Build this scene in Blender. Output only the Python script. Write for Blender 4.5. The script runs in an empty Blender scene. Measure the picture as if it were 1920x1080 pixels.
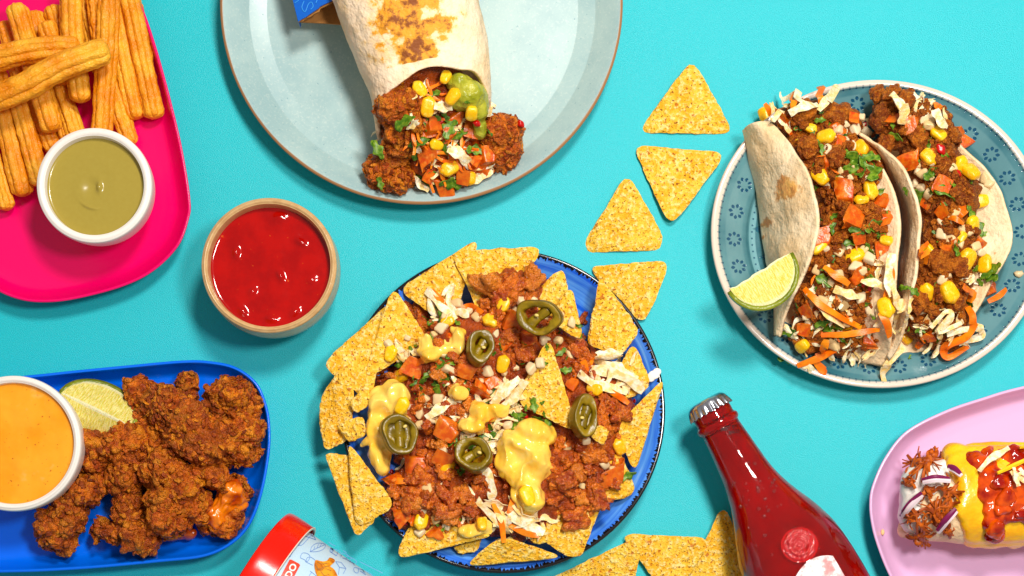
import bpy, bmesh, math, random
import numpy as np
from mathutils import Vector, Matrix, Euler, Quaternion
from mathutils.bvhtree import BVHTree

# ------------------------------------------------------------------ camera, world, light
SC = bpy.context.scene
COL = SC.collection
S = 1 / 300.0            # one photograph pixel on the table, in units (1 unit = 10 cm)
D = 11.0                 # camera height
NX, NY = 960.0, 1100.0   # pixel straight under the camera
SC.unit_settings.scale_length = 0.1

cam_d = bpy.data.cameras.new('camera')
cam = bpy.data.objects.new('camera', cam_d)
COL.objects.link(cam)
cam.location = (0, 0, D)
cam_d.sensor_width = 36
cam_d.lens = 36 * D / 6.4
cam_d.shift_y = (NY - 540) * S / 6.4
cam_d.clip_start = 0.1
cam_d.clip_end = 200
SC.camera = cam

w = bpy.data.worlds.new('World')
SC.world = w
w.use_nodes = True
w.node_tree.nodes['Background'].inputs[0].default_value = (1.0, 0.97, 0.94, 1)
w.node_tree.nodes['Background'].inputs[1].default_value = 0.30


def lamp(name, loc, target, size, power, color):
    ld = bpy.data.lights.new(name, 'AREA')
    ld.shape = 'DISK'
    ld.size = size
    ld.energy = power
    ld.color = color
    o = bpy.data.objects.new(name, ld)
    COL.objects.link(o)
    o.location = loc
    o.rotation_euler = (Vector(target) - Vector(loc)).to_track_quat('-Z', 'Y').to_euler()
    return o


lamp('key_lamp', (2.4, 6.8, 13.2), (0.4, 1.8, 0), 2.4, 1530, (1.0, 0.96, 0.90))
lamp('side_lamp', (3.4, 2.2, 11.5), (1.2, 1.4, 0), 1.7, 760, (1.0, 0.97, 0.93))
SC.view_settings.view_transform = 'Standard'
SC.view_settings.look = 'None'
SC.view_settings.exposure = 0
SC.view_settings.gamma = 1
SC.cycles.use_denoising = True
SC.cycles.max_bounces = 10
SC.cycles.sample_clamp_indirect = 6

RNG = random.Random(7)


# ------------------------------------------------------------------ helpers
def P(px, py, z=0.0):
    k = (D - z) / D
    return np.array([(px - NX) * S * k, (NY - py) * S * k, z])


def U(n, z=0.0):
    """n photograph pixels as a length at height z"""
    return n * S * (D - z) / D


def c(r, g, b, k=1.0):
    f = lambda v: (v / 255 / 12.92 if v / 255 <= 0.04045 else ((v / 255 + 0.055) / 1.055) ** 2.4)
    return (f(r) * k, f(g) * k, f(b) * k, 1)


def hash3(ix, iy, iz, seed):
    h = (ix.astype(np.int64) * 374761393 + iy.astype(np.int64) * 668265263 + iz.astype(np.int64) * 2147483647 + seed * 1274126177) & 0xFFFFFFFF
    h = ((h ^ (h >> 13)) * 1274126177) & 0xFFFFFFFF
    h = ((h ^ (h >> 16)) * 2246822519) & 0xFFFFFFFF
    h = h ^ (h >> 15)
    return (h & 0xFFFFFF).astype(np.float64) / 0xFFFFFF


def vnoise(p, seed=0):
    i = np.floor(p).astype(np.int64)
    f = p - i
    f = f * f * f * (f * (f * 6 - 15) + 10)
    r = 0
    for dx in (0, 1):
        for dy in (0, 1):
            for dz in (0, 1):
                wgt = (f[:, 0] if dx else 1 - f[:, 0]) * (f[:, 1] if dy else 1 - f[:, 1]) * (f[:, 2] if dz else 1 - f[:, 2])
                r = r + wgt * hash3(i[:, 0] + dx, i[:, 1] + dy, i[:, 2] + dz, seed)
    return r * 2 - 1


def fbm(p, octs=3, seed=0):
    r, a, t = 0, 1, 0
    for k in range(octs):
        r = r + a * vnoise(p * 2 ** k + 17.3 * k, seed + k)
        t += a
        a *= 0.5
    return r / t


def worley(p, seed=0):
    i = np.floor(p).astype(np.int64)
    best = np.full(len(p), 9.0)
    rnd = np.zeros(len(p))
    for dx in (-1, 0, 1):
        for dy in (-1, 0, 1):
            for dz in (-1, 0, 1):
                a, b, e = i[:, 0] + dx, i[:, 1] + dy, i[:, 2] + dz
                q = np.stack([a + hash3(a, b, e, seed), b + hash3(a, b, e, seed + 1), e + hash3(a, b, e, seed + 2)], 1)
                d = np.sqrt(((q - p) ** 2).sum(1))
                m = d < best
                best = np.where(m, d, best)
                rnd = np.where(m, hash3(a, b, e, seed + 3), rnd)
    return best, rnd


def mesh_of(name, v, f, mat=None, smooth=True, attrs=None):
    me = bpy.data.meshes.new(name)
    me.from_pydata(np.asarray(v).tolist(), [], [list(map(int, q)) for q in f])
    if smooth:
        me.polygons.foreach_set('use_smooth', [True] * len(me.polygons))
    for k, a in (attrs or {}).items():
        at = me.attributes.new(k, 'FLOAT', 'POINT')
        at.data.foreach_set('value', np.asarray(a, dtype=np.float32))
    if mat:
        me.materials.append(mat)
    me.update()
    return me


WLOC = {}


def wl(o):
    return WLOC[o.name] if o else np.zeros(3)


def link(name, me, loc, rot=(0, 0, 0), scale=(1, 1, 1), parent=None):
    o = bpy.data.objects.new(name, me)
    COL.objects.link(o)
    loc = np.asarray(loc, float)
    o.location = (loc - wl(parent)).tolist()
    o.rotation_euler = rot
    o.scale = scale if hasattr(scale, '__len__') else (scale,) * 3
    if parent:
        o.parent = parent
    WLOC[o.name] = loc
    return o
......
EXERCISE DIRECTIONS
Write the lines above out again exactly, without any of their pictures.

FULL SOLUTION
Build this scene in Blender. Output only the Python script. Write for Blender 4.5. The script runs in an empty Blender scene. Measure the picture as if it were 1920x1080 pixels.
import bpy, bmesh, math, random
import numpy as np
from mathutils import Vector, Matrix, Euler, Quaternion
from mathutils.bvhtree import BVHTree

# ------------------------------------------------------------------ camera, world, light
SC = bpy.context.scene
COL = SC.collection
S = 1 / 300.0            # one photograph pixel on the table, in units (1 unit = 10 cm)
D = 11.0                 # camera height
NX, NY = 960.0, 1100.0   # pixel straight under the camera
SC.unit_settings.scale_length = 0.1

cam_d = bpy.data.cameras.new('camera')
cam = bpy.data.objects.new('camera', cam_d)
COL.objects.link(cam)
cam.location = (0, 0, D)
cam_d.sensor_width = 36
cam_d.lens = 36 * D / 6.4
cam_d.shift_y = (NY - 540) * S / 6.4
cam_d.clip_start = 0.1
cam_d.clip_end = 200
SC.camera = cam

w = bpy.data.worlds.new('World')
SC.world = w
w.use_nodes = True
w.node_tree.nodes['Background'].inputs[0].default_value = (1.0, 0.97, 0.94, 1)
w.node_tree.nodes['Background'].inputs[1].default_value = 0.30


def lamp(name, loc, target, size, power, color):
    ld = bpy.data.lights.new(name, 'AREA')
    ld.shape = 'DISK'
    ld.size = size
    ld.energy = power
    ld.color = color
    o = bpy.data.objects.new(name, ld)
    COL.objects.link(o)
    o.location = loc
    o.rotation_euler = (Vector(target) - Vector(loc)).to_track_quat('-Z', 'Y').to_euler()
    return o


lamp('key_lamp', (2.4, 6.8, 13.2), (0.4, 1.8, 0), 2.4, 1530, (1.0, 0.96, 0.90))
lamp('side_lamp', (3.4, 2.2, 11.5), (1.2, 1.4, 0), 1.7, 760, (1.0, 0.97, 0.93))
SC.view_settings.view_transform = 'Standard'
SC.view_settings.look = 'None'
SC.view_settings.exposure = 0
SC.view_settings.gamma = 1
SC.cycles.use_denoising = True
SC.cycles.max_bounces = 10
SC.cycles.sample_clamp_indirect = 6

RNG = random.Random(7)


# ------------------------------------------------------------------ helpers
def P(px, py, z=0.0):
    k = (D - z) / D
    return np.array([(px - NX) * S * k, (NY - py) * S * k, z])


def U(n, z=0.0):
    """n photograph pixels as a length at height z"""
    return n * S * (D - z) / D


def c(r, g, b, k=1.0):
    f = lambda v: (v / 255 / 12.92 if v / 255 <= 0.04045 else ((v / 255 + 0.055) / 1.055) ** 2.4)
    return (f(r) * k, f(g) * k, f(b) * k, 1)


def hash3(ix, iy, iz, seed):
    h = (ix.astype(np.int64) * 374761393 + iy.astype(np.int64) * 668265263 + iz.astype(np.int64) * 2147483647 + seed * 1274126177) & 0xFFFFFFFF
    h = ((h ^ (h >> 13)) * 1274126177) & 0xFFFFFFFF
    h = ((h ^ (h >> 16)) * 2246822519) & 0xFFFFFFFF
    h = h ^ (h >> 15)
    return (h & 0xFFFFFF).astype(np.float64) / 0xFFFFFF


def vnoise(p, seed=0):
    i = np.floor(p).astype(np.int64)
    f = p - i
    f = f * f * f * (f * (f * 6 - 15) + 10)
    r = 0
    for dx in (0, 1):
        for dy in (0, 1):
            for dz in (0, 1):
                wgt = (f[:, 0] if dx else 1 - f[:, 0]) * (f[:, 1] if dy else 1 - f[:, 1]) * (f[:, 2] if dz else 1 - f[:, 2])
                r = r + wgt * hash3(i[:, 0] + dx, i[:, 1] + dy, i[:, 2] + dz, seed)
    return r * 2 - 1


def fbm(p, octs=3, seed=0):
    r, a, t = 0, 1, 0
    for k in range(octs):
        r = r + a * vnoise(p * 2 ** k + 17.3 * k, seed + k)
        t += a
        a *= 0.5
    return r / t


def worley(p, seed=0):
    i = np.floor(p).astype(np.int64)
    best = np.full(len(p), 9.0)
    rnd = np.zeros(len(p))
    for dx in (-1, 0, 1):
        for dy in (-1, 0, 1):
            for dz in (-1, 0, 1):
                a, b, e = i[:, 0] + dx, i[:, 1] + dy, i[:, 2] + dz
                q = np.stack([a + hash3(a, b, e, seed), b + hash3(a, b, e, seed + 1), e + hash3(a, b, e, seed + 2)], 1)
                d = np.sqrt(((q - p) ** 2).sum(1))
                m = d < best
                best = np.where(m, d, best)
                rnd = np.where(m, hash3(a, b, e, seed + 3), rnd)
    return best, rnd


def mesh_of(name, v, f, mat=None, smooth=True, attrs=None):
    me = bpy.data.meshes.new(name)
    me.from_pydata(np.asarray(v).tolist(), [], [list(map(int, q)) for q in f])
    if smooth:
        me.polygons.foreach_set('use_smooth', [True] * len(me.polygons))
    for k, a in (attrs or {}).items():
        at = me.attributes.new(k, 'FLOAT', 'POINT')
        at.data.foreach_set('value', np.asarray(a, dtype=np.float32))
    if mat:
        me.materials.append(mat)
    me.update()
    return me


WLOC = {}


def wl(o):
    return WLOC[o.name] if o else np.zeros(3)


def link(name, me, loc, rot=(0, 0, 0), scale=(1, 1, 1), parent=None):
    o = bpy.data.objects.new(name, me)
    COL.objects.link(o)
    loc = np.asarray(loc, float)
    o.location = (loc - wl(parent)).tolist()
    o.rotation_euler = rot
    o.scale = scale if hasattr(scale, '__len__') else (scale,) * 3
    if parent:
        o.parent = parent
    WLOC[o.name] = loc
    return o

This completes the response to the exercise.